F. approaches Aristotle's text and takes into account the positions of the commentators with great precision. However, it is a pity that he often loses himself in details and micro-analyses. The style sometimes lacks clarity – some sentences are unnecessarily long –, and the book as a whole could be shorter; it would only be more convincing. Be that as it may, the broad lines of the investigation are well indicated from the introduction, so that we know in what direction F. wants to take us.

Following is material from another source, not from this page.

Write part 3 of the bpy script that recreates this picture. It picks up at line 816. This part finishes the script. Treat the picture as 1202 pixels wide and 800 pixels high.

In order to appreciate the contribution of the book to current debates, it is necessary to distinguish between two levels: the level of the overall interpretative position and that of the specific contributions on a given point of doctrine. F.'s book is particularly relevant at the second level. The novelty of his approach lies not so much in his overall conclusions as in the way in which he reaches them. F. presents his position in favour of positive reading as original, but he is not the first to adopt this perspective. This was already the case, in other ways, in Furley's analysis (cf. also P.-M. Morel, De la matière à l'action. Aristote et le problème du vivant [2007], pp. 137–47). It is therefore not certain that the thesis defended by S. Waterlow, according to which ‘self-motion simply cannot bear the explanatory burden Aristotle appears to impose on it in Physics VIII’ represents ‘the standard view’ (p. 14). In fact, a relatively neutral reading of Ph. VIII is enough to show that Aristotle rejects the (Platonic) thesis that the soul is a self-mover, but also that the compound as a whole (soul and body) can and must be considered as a self-mover. We therefore need to distinguish between the mover and the moved in the agent itself in order to understand its ability to move by itself. F. points this out in the introduction (p. 18): Aristotle is categorical, in Ph. VIII 5, about the fact that ‘mover and moved cannot be one and the same thing in form’. But the question remains: what explains the specificity of animal movement as self-motion? This is where F.'s book makes a useful departure from previous analyses: he does not content himself with a general solution, but tries to grasp what characterises animal self-motion in its own right, distinguishing between the different interpretative options and finally emphasising the function and the unity of desire.

The originality of the book lies less in its overall position than in the means by which it achieves it. Moreover, F. makes a justified methodological choice in favouring Ph. VIII within the corpus: the notion of self-motion, as Aristotle considers it, takes on its full meaning in the context of the cosmological argument, and it is undoubtedly on the basis of this that the other texts concerned must be understood. Generally speaking, although F.'s book does not bring the debate to a close – but who could claim to do so? –, it does provide precise and nuanced analyses that undoubtedly deserve to be taken into consideration.